How embarrassing. So she accused the CIA of lying to her, but the CIA stood by their story. Pelosi had been briefed, they said. But then along comes Panetta to say, hold the phone! The CIA withheld information from congress, after all. Pelosi got her credibility back. And what exactly was it that the CIA withhold?
We refer to the manufactured “scandal” surrounding the agency’s plans to enlist contractors in the hunt for high-value terror targets. That proposal — which involved the controversial security firm Blackwater — was discussed on several occasions, but never reached the operational stage. Three previous CIA directors declined to brief the proposal to Congress, largely because there was nothing to it.
But that didn’t stop Mr. Panetta from rushing to Capitol Hill when he learned of the project, offering an emergency briefing to members of the House and Senate Intelligence Committees. Congressional Democrats immediately pounced on Panetta’s admission, saying it supported claims (by House Speaker Nancy Pelosi) that the spy agency had repeatedly lied to lawmakers.
Sources now suggest that Mr. Panetta regrets his actions. Columnist Joseph Finder, who writes for the Daily Beast, reported last week that the CIA director spoke with his predecessors after he reported the program’s existence to members of Congress. George Tenet, Porter Goss, and Michael Hayden were all aware of the program, but they elected not to inform Congress because it never evolved past the “PowerPoint” stage.
The Clinton team was certainly political, but compared to the Obama crowd, they were slackers. Obama's poll numbers continue to sink as his stimulus has so far stimulated nothing but government, his cap and trade legislation has been put on hold, and his version of health care reform has become so unpopular that people are screaming at their congressmen for supporting it. What to do? Attorney General Holder has the answer.
According to the Washington Post, Attorney General Eric Holder will appoint a special prosecutor to examine allegations that CIA officers and contractors violated anti-torture laws during interrogations of terror suspects.
Mr. Holder’s reported decision is anything but a surprise. Literally from the day they took office, members of the Obama administration have been weighing a probe into CIA practices under President George W. Bush. The recent leaks about the agency’s potential partnership with Blackwater — and claims of interrogation abuse — were little more than groundwork for Eric Holder’s pending announcement.
When all else fails, bash Bush. An investigation in the CIA interrogation methods is red meat for the fever swamps of the left -- a slender hope that a trail will lead all the way back to George Bush or Dick Cheney. For Obama it's a distraction from the abysmal job he's doing. Bush is the go-to target when things go sour and Obama doesn't know what else to do. In this case the CIA winds up as collateral damage. The Commander-In-Chief is so sorry, and the CIA director is sadly unable to defend his agency.

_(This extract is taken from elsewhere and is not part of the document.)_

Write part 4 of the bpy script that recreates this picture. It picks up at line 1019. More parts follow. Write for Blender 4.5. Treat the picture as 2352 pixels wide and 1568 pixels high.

Instead, Leon Panetta became obsessed with a non-scandal, losing valuable opportunities to defend his agency and its personnel. One retired CIA official I spoke with referred to him as “another Colby,” — a reference to William Colby, the DCI who cooperated with the Church and Pike Committees that probed agency abuses in the 1970s. To this day, many CIA employees feel that Colby went too far in his cooperation, opening the door for increased congressional oversight that gutted the agency’s covert operations directorate.
The bitter “Colby” reference is a sure sign that morale at Langley is plummeting. And with good reason. The looming special counsel inquiry will make a skittish organization even more risk averse. Talented personnel will continue to leave the agency, believing (correctly) that the CIA will leave them twisting in the wind when the going gets tough.
It’s a trend that is sadly familiar. Following previous scandals in the 70s and 80s, thousands of skilled analysts and operations specialists left Langley for greener pastures, leaving behind the hacks and politicians who presided over such intelligence debacles as 9-11.
Strong leadership could go a long way in taking on the agency’s critics and preventing another mass exodus from the agency. But sadly, Mr. Panetta is not that type of leader.
I don't know what kind of leader Panetta is, but Panetta's team, the Democratic party, is all politics all the time. There is nothing else that matters, not national defense, nothing. Panetta proves again, he's a team player. To paraphrase Churchill, Mr Hale is unimpressed with Panetta. He has much to be unimpressed about.